I'm so glad you're back for more, because I have more titles to share that just may hit the top of your reading list this summer. Intrigued? Then let me end the suspense--here are the rest of my picks from the June fiction titles.




The Mountain Story, by Lori Lansens. I am a huge fan of Lansens. Do you have a novelist who you wish would write faster/publish more often because you enjoy their books so much, but at the same time you don't want them to publish too often for fear of the books becoming rushed and less special? That is how I feel about Lansens's books. (New to Lori Lansens? I highly recommend The Girls, while you wait for her newest novel.)
Speaking of said latest novel... On the morning of Wolf Truly’s eighteenth birthday, he boards the first cable car to head up the mountains just a few miles from his sun-bleached trailer home in the desert community outside of Palm Springs. Armed with nothing but the clothes on his back, Wolf’s intention that morning was to give up on life—specifically at the mountain site of his best friend’s tragic accident one year ago. But on that shaky ride up the mountain, fate intervenes and Wolf meets three women that will leave an indelible imprint on the rest of his life. Through a series of missteps, the four wind up lost and stranded among the forested cliffs—in sight of the desert city below, but unable to find a way down. As the days pass without rescue, we come to learn how each of them came to be on the mountain that morning. And as their situation shifts from misadventure to nightmare, the lost hikers forge an inextricable bond, pushing themselves, and each other, beyond their limits. For Lansens fans, obviously, but also for those who enjoyed John Krakauer's Into the Wild or Cheryl Strayed's Wild (recently adapted for film starring Reese Witherspoon).
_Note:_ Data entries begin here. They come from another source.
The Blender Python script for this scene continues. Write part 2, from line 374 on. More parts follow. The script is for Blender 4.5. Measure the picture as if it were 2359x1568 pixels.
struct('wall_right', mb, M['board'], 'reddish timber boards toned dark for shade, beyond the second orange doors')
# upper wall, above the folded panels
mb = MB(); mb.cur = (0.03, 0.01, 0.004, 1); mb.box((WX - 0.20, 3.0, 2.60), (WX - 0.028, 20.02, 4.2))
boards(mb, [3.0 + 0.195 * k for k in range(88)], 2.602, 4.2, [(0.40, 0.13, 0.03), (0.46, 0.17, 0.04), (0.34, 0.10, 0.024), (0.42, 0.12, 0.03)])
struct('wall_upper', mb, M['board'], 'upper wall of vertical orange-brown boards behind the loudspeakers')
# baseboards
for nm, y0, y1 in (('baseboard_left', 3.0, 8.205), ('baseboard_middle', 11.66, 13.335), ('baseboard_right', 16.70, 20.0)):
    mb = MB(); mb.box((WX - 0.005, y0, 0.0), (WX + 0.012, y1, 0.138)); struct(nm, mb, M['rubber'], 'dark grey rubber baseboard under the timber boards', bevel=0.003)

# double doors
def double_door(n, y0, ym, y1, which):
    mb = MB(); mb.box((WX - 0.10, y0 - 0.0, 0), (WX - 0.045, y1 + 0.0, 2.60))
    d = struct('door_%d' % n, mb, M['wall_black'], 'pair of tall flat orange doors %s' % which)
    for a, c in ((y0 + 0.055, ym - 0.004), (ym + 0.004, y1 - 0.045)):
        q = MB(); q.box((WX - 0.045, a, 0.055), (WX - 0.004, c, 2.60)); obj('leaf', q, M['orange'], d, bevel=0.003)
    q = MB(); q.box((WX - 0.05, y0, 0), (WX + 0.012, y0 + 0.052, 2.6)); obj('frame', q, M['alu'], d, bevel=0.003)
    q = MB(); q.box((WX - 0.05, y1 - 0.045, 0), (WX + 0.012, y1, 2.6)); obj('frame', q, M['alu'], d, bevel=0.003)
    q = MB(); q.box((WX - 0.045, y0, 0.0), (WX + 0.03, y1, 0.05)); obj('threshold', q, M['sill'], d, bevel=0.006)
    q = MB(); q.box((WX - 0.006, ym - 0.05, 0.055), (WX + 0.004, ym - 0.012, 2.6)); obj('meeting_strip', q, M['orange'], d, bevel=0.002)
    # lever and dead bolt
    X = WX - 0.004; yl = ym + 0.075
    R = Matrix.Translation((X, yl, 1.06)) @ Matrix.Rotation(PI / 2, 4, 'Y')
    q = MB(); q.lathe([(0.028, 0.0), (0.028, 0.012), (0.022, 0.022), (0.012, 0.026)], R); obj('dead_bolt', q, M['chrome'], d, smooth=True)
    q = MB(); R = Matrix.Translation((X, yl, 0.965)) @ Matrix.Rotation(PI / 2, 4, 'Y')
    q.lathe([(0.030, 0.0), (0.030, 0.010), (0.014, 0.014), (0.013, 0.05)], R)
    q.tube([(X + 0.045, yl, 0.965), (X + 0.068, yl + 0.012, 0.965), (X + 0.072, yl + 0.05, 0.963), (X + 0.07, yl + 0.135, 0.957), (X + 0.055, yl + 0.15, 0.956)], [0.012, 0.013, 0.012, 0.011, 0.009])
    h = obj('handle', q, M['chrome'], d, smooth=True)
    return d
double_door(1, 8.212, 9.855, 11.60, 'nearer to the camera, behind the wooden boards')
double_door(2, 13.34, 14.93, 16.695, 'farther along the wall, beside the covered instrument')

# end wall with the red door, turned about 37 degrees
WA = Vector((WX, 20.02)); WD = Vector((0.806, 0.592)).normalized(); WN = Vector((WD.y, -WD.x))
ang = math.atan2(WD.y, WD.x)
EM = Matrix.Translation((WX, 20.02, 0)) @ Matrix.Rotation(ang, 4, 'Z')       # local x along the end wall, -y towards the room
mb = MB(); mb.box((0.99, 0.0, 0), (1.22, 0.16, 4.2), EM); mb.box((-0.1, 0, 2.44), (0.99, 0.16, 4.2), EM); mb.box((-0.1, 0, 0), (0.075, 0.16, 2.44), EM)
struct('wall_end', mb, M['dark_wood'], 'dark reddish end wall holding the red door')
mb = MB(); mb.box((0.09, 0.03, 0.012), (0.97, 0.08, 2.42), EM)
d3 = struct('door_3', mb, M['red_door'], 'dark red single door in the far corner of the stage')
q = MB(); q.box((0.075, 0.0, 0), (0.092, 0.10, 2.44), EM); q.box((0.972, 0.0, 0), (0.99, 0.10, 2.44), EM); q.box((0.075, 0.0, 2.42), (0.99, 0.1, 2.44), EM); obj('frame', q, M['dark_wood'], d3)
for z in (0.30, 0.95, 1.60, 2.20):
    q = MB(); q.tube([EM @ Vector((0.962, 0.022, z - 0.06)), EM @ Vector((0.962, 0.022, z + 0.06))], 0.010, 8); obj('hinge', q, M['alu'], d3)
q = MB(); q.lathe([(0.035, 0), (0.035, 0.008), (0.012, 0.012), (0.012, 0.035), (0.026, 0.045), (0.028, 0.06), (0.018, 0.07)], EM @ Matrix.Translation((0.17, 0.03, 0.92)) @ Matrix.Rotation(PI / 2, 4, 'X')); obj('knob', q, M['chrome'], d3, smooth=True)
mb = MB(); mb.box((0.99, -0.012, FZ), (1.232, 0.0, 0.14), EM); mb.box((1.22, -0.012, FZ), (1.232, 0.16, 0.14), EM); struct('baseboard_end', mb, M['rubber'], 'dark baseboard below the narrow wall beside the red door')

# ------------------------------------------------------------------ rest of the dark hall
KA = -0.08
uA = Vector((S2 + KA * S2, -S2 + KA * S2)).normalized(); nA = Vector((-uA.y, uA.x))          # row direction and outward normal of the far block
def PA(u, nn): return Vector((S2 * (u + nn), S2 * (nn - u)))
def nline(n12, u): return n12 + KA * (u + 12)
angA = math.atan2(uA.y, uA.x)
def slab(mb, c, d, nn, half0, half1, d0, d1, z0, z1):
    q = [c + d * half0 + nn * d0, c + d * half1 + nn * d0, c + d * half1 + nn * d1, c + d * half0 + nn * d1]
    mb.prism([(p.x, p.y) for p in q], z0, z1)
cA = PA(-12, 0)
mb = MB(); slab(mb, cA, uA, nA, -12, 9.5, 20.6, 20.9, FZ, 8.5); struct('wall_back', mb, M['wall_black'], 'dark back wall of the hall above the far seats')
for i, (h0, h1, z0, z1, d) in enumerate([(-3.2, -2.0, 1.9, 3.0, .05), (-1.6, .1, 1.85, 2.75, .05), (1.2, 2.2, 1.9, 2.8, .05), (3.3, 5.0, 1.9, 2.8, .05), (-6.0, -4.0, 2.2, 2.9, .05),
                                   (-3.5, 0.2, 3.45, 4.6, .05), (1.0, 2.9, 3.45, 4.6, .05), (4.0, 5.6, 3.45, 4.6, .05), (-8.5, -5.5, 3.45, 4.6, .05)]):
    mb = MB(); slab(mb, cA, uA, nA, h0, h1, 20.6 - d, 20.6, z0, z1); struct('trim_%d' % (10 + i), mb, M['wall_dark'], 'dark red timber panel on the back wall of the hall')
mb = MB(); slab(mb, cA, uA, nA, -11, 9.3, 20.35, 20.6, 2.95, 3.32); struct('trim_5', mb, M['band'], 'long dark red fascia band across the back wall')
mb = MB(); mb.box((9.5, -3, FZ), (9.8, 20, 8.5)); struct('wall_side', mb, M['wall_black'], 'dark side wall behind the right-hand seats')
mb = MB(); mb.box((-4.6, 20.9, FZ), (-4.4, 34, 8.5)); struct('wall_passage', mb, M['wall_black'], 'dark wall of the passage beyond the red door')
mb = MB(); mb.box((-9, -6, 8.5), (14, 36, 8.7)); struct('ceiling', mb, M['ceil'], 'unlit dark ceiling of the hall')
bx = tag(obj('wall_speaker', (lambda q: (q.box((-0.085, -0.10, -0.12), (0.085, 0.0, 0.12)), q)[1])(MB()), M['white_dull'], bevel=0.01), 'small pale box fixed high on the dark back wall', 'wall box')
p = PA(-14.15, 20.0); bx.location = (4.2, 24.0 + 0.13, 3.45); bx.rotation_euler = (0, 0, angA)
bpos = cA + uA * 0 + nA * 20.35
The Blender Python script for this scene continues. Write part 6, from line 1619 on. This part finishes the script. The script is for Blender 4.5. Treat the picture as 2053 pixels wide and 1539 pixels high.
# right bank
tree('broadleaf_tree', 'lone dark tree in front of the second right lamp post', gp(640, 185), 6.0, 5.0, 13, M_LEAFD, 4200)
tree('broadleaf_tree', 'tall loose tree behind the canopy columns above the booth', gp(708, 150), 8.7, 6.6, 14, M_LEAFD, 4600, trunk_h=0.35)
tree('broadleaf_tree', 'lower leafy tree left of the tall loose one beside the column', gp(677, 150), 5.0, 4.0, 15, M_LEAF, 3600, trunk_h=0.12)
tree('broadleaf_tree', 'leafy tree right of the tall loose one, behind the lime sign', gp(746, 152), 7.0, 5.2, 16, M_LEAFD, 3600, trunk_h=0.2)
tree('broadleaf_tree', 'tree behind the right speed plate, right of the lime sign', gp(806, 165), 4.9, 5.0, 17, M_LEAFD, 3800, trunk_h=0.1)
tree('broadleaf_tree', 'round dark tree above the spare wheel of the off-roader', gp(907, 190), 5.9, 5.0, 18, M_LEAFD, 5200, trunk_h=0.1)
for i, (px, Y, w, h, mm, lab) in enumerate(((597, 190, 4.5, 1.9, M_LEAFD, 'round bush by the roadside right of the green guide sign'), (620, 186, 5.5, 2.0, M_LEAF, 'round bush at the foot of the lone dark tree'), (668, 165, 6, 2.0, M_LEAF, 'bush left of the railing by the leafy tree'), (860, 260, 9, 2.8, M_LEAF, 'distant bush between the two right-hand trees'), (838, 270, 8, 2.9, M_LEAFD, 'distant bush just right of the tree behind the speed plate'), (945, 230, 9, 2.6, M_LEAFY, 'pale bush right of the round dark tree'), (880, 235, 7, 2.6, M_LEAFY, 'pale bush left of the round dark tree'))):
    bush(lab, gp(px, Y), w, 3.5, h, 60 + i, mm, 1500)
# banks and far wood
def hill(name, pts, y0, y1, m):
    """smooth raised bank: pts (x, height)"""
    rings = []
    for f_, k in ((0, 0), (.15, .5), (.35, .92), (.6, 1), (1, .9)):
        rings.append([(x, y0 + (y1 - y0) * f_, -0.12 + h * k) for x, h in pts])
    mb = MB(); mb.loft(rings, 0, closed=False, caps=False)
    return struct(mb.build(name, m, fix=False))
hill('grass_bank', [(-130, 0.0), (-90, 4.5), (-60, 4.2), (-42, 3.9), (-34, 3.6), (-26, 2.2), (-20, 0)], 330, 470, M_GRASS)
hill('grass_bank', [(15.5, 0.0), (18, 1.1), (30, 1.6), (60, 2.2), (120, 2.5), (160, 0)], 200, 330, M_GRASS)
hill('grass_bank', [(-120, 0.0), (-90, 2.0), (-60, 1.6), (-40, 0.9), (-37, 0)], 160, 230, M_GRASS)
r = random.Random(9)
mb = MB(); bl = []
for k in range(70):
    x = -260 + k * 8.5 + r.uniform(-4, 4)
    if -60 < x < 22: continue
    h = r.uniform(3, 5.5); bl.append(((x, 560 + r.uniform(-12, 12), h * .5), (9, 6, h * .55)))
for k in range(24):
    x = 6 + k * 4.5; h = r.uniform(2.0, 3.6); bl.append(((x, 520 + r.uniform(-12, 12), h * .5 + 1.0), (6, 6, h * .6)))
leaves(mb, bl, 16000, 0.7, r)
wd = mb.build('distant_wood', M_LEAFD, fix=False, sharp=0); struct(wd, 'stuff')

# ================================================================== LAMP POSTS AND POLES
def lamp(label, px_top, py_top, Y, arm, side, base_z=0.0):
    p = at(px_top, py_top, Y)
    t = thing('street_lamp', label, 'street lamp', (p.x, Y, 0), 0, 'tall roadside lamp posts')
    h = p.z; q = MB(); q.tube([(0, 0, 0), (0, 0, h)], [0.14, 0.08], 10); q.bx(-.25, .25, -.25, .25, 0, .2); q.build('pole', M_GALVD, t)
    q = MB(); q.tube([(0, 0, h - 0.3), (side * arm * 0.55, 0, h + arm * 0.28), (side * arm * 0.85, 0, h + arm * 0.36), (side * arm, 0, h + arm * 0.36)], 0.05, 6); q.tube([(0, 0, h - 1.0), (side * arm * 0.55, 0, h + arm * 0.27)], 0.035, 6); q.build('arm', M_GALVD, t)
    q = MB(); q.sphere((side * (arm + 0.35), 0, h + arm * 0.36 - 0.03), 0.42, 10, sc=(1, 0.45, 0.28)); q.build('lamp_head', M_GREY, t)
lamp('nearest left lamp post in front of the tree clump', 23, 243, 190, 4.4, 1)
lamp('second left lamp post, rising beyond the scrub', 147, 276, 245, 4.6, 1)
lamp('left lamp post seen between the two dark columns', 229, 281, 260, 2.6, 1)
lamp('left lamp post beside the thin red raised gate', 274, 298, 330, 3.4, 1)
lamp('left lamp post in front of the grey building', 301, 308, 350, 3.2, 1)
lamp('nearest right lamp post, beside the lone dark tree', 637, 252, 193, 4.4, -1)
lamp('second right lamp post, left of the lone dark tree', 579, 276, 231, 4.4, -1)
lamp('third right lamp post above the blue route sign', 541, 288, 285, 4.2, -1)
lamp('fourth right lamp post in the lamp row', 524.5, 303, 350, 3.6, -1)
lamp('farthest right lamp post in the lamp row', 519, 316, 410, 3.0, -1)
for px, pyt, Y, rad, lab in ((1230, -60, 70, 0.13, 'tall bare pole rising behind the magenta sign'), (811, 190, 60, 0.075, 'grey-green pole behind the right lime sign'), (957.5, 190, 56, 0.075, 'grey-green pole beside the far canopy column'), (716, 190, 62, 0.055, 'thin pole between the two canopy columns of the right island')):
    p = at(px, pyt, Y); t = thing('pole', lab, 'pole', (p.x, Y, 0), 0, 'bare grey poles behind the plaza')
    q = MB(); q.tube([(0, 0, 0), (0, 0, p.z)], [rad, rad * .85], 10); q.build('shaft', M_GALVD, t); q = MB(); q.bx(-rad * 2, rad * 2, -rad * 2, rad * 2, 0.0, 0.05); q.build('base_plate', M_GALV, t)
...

Whispering Shadows, by Jan-Phillip Sendker. I'm a bit late to the game here because, as will happen in publishing, this novel by bestselling author Sendker (The Art of Hearing Heartbeats) was bumped up and instead of being published in June as scheduled, it was actually published in April. Apologies for missing it! This is the first in a new trilogy, following American expat Paul Leibovitz, once an ambitious advisor, dedicated father, and loving husband. But after living for nearly thirty years in Hong Kong, personal tragedy strikes and Paul’s marriage unravels in the fallout. Now Paul is living as a recluse on an outlying island of Hong Kong. When he makes a fleeting connection with Elizabeth, a distressed American woman on the verge of collapse, his life is thrown into turmoil. Less than twenty-four hours later, Elizabeth’s son is found dead in Shenzhen, and Paul, invigorated by a newfound purpose, sets out to investigate the murder on his own. Described as part crime thriller, part love story, I have a feeling book clubs will want to add this to their lists in coming months.

The Book of Speculation, by Erika Swyler. Simon Watson lives alone on the Long Island Sound in his family home, a house perched on the edge of a cliff that is slowly crumbling into the sea. His parents are long dead, his mother having drowned in the water his house overlooks. His younger sister, Enola, works for a travelling carnival and seldom calls. On a day in late June, Simon receives a mysterious book from an antiquarian bookseller; it has been sent to him because it is inscribed with the name Verona Bonn, Simon's grandmother. The book tells the story of two doomed lovers who were part of a travelling circus more than two hundred years ago. The paper crackles with age as Simon turns the yellowed pages filled with notes and sketches. He is fascinated, yet as he reads Simon becomes increasingly unnerved. Why do so many women in his family drown on 24th July? And could Enola, who has suddenly turned up at home for the first time in years, risk the same terrible fate? I'm recommending this to fans of Erin Morgenstern's The Night Circus or Alice Hoffman's The Museum of Extraordinary Things.



The Truth According To Us, by Annie Barrows. Barrows follows up The Guernsey Literary and Potato Peel Pie Society with a small-town story filled with big characters. In the summer of 1938, Layla Beck's influential father cuts her off and insists she find work with the New Deal program the Federal Writer's Project. Layla is sent to pen the history of a remote mill town in West Virginia and takes up lodging with the unconventional Romeyn family, one of whom is keen to help her uncover buried family and town secrets. Recommended for fans of Barrows's previous novel, as well as for fans of authors like Lee Smith, Rachel Joyce and Gabrielle Zevin.

The Sunken Cathedral, by Kate Walbert. Walbert, National Book Award nominee and author of the critically acclaimed, New York Times best-selling novel A Short History of Women, returns here with a deceptively simple novel in stories, enriched with footnotes. The result is a multidimensional portrait of two 80-something widows in New York's Chelsea neighborhood venturing outside their comfort zone to take an art class. Simone and Marie, both French survivors of WWII, have been friends since meeting as young mothers on a Brooklyn playground. Neighbors, family, art students, and school administrators provide a supporting cast whose hopes and disappointments, routines and crises, pleasures, and fears converge to form an ode to New York City, a riff on aging, and a discourse on living with a vague fear of impending catastrophe.

I'll be back next Thursday to share what I've been reading this month. In the meantime, have a wonderful holiday weekend, and happy reading!